Innocence of Muslims protests
Bangladeshi Muslims shout slogans and hold up their shoes during a protest in front of the National Mosque in Dhaka Reuters

There have been at least 14 deaths and hundreds of arrests across the Muslim world this week, as outraged protesters continue to march on United States missions abroad in an uproar allegedly ignited over a 14-minute anti-Islam video that denigrates the Prophet Muhammad.

The protests initially sparked in Egypt on Tuesday, spreading within hours to Libya, where U.S. Ambassador to Libya Christopher Stevens and three of his aides were killed after attackers set the U.S. Consulate in Benghazi on fire. The death toll ticked higher on Friday, when Tunisian media reported at least two protesters had been killed and 29 wounded clashing with police in Tunis.

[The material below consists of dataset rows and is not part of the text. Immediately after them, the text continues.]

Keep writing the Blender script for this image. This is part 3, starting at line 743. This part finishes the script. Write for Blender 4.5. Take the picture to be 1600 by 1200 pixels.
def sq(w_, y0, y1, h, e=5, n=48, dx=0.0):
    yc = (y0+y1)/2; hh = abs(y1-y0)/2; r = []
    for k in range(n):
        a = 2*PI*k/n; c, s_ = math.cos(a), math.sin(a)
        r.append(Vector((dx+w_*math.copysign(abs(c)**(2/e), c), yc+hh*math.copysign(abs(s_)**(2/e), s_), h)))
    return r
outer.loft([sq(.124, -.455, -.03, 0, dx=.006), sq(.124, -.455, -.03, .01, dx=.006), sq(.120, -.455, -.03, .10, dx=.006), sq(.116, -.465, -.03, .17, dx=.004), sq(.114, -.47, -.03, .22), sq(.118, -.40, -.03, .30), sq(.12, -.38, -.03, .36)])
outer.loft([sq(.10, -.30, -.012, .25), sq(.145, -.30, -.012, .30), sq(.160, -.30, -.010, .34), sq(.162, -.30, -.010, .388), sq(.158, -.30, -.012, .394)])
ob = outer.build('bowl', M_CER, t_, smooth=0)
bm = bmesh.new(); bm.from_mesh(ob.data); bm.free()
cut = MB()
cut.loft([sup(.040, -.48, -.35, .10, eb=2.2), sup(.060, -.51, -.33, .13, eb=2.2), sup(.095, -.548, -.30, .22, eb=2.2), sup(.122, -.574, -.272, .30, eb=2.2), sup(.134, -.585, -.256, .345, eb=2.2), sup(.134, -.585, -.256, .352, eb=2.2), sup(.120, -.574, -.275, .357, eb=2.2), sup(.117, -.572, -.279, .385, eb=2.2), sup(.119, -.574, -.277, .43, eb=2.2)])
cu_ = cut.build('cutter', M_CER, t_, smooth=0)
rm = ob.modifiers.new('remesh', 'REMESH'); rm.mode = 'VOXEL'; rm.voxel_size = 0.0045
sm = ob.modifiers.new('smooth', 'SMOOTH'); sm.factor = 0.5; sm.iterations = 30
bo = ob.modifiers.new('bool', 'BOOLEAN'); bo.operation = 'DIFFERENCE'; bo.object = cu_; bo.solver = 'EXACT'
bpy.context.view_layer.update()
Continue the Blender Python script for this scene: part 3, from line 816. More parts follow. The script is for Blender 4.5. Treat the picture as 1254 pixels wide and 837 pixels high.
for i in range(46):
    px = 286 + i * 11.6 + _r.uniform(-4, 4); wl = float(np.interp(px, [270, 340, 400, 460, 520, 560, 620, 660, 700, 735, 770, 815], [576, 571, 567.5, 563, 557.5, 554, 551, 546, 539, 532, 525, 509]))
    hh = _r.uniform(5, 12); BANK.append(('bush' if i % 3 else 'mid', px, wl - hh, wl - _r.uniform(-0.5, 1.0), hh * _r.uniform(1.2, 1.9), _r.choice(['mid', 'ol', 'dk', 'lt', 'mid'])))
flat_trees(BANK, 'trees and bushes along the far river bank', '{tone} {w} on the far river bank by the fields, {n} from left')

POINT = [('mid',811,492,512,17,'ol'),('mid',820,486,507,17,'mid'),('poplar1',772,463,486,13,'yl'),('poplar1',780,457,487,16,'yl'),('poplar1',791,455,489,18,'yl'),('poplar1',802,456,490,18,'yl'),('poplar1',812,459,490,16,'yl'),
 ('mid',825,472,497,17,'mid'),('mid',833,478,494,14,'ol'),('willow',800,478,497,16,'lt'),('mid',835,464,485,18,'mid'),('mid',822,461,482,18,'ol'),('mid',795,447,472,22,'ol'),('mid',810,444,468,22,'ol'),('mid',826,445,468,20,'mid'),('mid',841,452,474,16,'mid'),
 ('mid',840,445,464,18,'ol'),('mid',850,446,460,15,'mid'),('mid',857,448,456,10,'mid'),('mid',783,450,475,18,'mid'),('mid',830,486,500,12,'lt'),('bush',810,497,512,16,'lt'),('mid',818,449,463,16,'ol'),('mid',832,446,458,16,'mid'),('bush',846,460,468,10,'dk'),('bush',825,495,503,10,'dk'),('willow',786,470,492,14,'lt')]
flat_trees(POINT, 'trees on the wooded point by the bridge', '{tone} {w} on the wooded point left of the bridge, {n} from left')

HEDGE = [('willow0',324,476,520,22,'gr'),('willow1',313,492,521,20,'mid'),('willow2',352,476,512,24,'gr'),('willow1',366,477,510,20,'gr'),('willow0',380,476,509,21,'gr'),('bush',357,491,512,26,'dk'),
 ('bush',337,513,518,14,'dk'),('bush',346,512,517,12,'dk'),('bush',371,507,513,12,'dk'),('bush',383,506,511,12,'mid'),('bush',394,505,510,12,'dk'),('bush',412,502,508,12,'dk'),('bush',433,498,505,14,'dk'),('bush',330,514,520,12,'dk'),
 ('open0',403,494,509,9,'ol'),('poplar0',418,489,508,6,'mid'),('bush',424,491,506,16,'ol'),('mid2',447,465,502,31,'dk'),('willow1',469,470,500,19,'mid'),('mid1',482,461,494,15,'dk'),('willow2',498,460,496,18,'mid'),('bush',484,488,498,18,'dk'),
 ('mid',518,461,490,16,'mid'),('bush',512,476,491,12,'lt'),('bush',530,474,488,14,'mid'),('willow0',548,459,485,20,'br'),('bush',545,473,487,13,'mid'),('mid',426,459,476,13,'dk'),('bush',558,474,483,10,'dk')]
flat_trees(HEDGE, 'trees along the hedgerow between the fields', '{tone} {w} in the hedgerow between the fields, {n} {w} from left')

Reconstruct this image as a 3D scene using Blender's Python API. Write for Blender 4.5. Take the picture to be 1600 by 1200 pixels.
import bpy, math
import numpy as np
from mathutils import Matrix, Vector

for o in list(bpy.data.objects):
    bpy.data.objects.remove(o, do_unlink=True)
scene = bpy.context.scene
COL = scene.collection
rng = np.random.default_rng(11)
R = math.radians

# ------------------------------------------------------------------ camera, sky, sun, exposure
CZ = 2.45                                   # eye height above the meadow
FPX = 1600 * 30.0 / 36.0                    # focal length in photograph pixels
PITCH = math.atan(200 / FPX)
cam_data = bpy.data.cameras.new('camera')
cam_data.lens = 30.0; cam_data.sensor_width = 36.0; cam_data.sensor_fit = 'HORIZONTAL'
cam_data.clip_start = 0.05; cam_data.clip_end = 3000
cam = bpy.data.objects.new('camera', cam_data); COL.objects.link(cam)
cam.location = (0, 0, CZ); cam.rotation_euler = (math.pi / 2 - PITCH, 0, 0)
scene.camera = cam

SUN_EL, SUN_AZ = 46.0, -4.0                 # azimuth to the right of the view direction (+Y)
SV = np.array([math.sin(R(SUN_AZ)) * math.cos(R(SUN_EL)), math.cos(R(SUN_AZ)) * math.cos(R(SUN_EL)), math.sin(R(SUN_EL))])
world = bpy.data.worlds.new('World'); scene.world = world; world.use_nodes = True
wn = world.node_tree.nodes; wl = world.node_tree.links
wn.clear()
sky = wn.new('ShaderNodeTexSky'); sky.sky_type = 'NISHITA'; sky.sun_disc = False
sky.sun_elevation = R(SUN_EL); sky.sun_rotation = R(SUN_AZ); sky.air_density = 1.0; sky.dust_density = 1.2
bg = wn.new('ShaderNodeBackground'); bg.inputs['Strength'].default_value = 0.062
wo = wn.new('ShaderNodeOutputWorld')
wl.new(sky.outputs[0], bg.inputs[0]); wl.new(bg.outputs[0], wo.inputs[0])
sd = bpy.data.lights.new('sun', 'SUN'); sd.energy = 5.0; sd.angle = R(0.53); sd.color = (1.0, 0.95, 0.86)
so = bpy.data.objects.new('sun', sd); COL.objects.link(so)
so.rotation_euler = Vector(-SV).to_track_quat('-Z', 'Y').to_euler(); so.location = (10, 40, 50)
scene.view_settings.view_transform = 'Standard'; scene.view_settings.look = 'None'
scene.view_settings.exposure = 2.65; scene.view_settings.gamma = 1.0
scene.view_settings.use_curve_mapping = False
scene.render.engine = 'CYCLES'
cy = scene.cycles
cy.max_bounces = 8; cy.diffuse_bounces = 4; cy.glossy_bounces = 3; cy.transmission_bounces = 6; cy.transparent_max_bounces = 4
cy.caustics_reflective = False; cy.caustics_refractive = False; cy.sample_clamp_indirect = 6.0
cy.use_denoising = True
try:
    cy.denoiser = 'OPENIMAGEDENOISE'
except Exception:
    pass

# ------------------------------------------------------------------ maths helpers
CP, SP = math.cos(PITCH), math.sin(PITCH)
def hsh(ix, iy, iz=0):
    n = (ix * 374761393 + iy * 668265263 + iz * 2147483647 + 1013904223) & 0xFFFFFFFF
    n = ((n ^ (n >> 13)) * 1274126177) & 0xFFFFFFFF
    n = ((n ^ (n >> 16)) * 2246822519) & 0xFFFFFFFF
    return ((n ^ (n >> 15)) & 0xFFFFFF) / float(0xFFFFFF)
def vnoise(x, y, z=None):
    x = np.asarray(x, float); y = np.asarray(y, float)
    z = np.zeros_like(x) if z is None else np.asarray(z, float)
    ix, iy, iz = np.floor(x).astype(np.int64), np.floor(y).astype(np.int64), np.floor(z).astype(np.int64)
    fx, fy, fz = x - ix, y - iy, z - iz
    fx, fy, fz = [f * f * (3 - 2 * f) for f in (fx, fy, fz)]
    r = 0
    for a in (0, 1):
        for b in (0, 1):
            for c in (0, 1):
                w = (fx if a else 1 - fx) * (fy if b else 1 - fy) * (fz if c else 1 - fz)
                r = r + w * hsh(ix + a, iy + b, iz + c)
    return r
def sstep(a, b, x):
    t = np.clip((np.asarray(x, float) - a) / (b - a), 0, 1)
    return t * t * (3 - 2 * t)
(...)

Lebanese media reported one person had been killed in Tripoli, while Agence France-Presse reports two people lost their lives after protesters stormed past police to raise a black Islamic flag at the U.S. Embassy in Khartoum, Sudan. Meanwhile, at least five protesters were killed in Yemen in clashes around the U.S. Embassy in Sana.

And that isn't all. Muslim demonstrators, furious about the U.S.-produced low-budget video titled "The Innocence of Muslims," have also taken to the streets in more than 20 countries, including Somalia, Sudan, Bangladesh, Indonesia, Pakistan and Iraq. Clips of the film, which portrays Mohammad as a fraud, womanizer and child molester, are still available on YouTube, although they have been blocked in some countries.

About 100 people were detained for taking part in an unauthorized demonstration near the U.S. Embassy in Paris on Saturday, according to media reports. The day before, Sudanese protesters broke into the U.S. and German embassies in Khartoum and raised Islamic flags on those compounds.

U.S. Defense Secretary Leon Panetta told reporters the Pentagon has deployed forces to a number of locations in the Middle East in order "to be prepared to respond to any requests that we receive to be able to protect our personnel and our American property," according to The Associated Press.

The Pentagon dispatched elite Marine rapid response teams to Libya and Yemen to quell violence in those areas. Although it also sent a team to Khartoum, the Sudanese government reportedly objected to the deployment.

About 50 people have been arrested in connection with the deadly attack on the U.S. Consulate in Benghazi, Libyan President Mohammed Magarief told CBS News on Sunday. Magarief said the violence was planned by foreigners that are either linked to al Qaeda or sympathize with its cause.

Susan Rice, the U.S. ambassador to the United Nations, said Sunday that preliminary information indicates the Benghazi incident was a spontaneous reaction to the video, although other reports have called the uproar a pretext for a previously planned attack.

"It seems to have been hijacked, let us say, by some individual clusters of extremists who came with heavier weapons," Rice said, adding that such weaponry is easily accessible in post-revolutionary Libya.

The U.S. is investigating whether terrorist groups may have exploited the public outrage over the film in order to trigger an attack long in the works.

The State Department ordered all nonessential U.S. government workers and their families out of Sudan and Tunisia over the weekend, just as al Qaeda's most active branch in the Middle East, in Yemen, issued a call for further attacks on U.S. embassies.

The sudden turmoil overseas has become a thorn in President Barack Obama's re-election campaign, as his Republican challenger Mitt Romney attempts to link the demonstrations to Obama's leadership and foreign policy. The issue is particularly controversial in light of the U.S. support for the uprisings acrosss the region known as the "Arab Spring," which have led to Islamist governments taking over in Tunisia and Egypt.